In his famous book, On The Incarnation, St. Athanasius – an important pastor and theologian from the fourth century who defended the full divinity of Jesus Christ –  presents a moving picture of the Triune God’s work of salvation. Specifically, Athanasius shows us the care and love of God the Father and Son for their wayward creation.  Athanasius argues that God created humanity for communion with him, but when he fell into sin, humankind lost their knowledge of God and their life with God. God in his goodness could not allow the corruption of his creatures. So in order to save humans and restore communion Jesus had to overcome death in humanity. This is how St. Athanasius describes this work of Salvation:

“For this purpose then, the incorporeal and incorruptible and immaterial Word of God comes into our realm, although he was not formerly distant. For no part of creation is left void of him; while abiding with his own Father, he had filled all things in every place. But now he comes condescending towards us in his love for human beings and his manifestation. For seeing the rational race perishing, and death reigning over them through corruption, and seeing also the threat of transgression giving firm hold to the corruption which was upon us, and that it was absurd for the law to be dissolved before being fulfilled, and seeing the impropriety in what had happened, that the very things of which he himself was the Creator were disappearing, and seeing the excessive wickedness of human beings, that they gradually increased it to an intolerable pitch against themselves, and seeing the liability of all human beings to death – having mercy upon our race, and having pity upon our weakness, and condescending to our corruption, and not enduring the dominion of death, lest what had been created should perish and the work of the Father himself for human beings should be in vain, he takes for himself a body and that not foreign to our own… He takes that which is ours… And thus taking from our that which is like, since all were liable to the corruption of death, delivering it over to death on behalf of all, he offered it to the Father, doing this in his love for human beings so that, on the one hand, with all dying in him the law concerning corruption in human beings might be undone (its power being fully expended in the lordly body and no longer have any ground against similar human beings), and, on the other hand that as human beings had turned toward corruption he might turn them again to incorruptibility and give them life from death, by making the body his own and by the grace of the resurrection banishing death from them as straw from fire. (On the Incarnation, sec. 8). 
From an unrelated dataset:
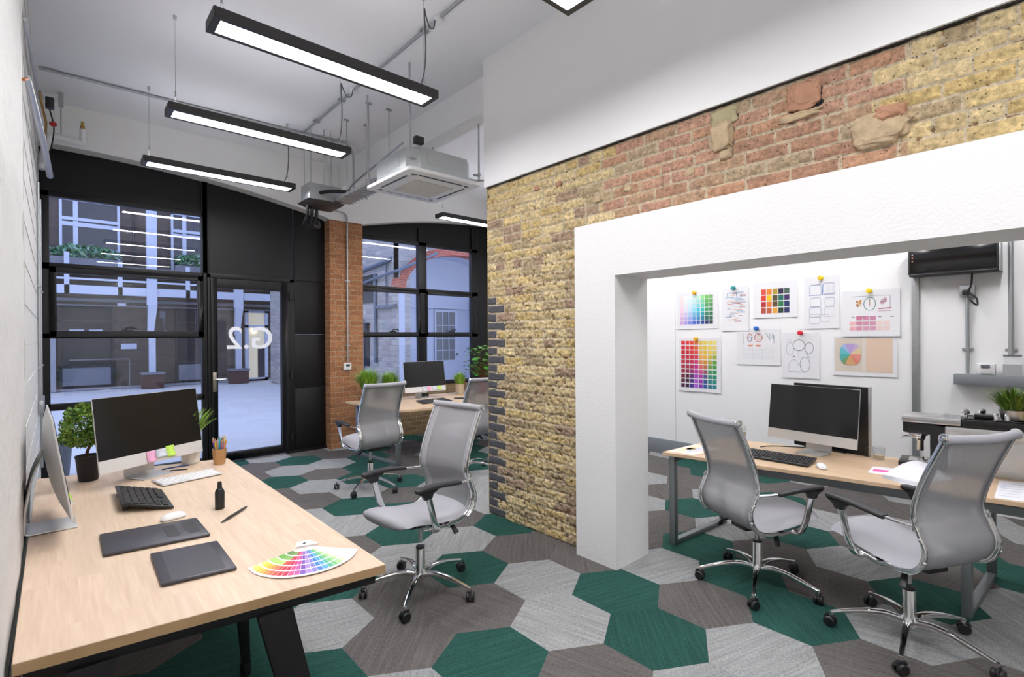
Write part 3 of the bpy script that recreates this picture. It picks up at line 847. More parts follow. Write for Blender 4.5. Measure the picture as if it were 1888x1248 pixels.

There is so much in this passage, and it is only the tip of the iceberg of Athanasius’s genius. Let us note a few things:

First, Athanasius is basically telling the story of the Gospel: God created and loved humanity, they fell into death and chaos through sin, and God in his great love sent God the Son to save humanity by becoming human and dying and rising for us so that we can have the life we were created to have.

Second, notice how Athanasius articulates God’s love for humanity. God pities and has mercy on humanity for their plight. He emphasizes that God wants to save humanity, it isn’t like he begrudges them. This reminds me of Psalm 103:13: “For he knows our frame; he remembers that we are dust.” Athanasius sees the love of God most vividly expressed when the Son of God became human. Really, this passage is an extended meditation on John 1:1-18 and John 3:16.

Third, notice that in expressing the entirely free and holy love of God, he does not shy away from calling humanity what it is: “Excessively wicked.” The love of God reveals the depths of human depravity, not to condemn us to death, though we condemn ourselves in rejecting him, but to show us our need for the Savior.

Finally, notice the manner of salvation: God the Son becomes who we are, fully human, in order to die for us and destroy the death and alienation that our excessive wickedness brought into the world. At the same time, Jesus must be fully God, God the creator, through whom all things were made, in order to bring such a magnificent salvation to completion. If Jesus is not the Creator God, one with God the Father, then his death has no power to save and recreate humanity and the world. Jesus is God and human, and he unites humanity to God the Father through his death and resurrection. Note that the Father accepts the Son’s death because he loves humanity and wants to see them freed from death and slavery to sin.

In this passage, Athanasius presents a summary of the order and economy of salvation. But what is the end goal of Salvation, according to Athanasius? Towards the end of his book, he gives a short and famous summary of why the Son became incarnate, died, and was rose again for humanity.

“For he was incarnate that we might be made God; and he manifested himself through a body that we might receive an idea of the invisible Father; and he endured the insults of human beings, that we might inherit incorruptibility” (On the Incarnation, sec 54).

God became human that we might be made God; not identical with God, but that we might be united to God in Christ Jesus. The end goal of salvation is Communion with God. The content of this communion is knowing God and receiving eternal life. Or as Jesus said in John 17:3 “And this is eternal life, that they know you, the only true God, and Jesus Christ whom you have sent.” Jesus saved humanity from death and ignorance give them what they were created for: Life with God.

When it comes to sharing and living the gospel in the 21st century, not many people feel the guilt of sin; but we all feel the weight of death and meaninglessness. Athanasius’s emphasis on the infinite love of the triune God, salvation from death in Christ, and the revelation of who God is, who we are, and what we were made for, answers this weight by showing us that we are saved from death for a loving relationship with our creator and savior. We were created for intimate friendship with the God of the universe, and this God made the way for us to have that friendship: Jesus Christ.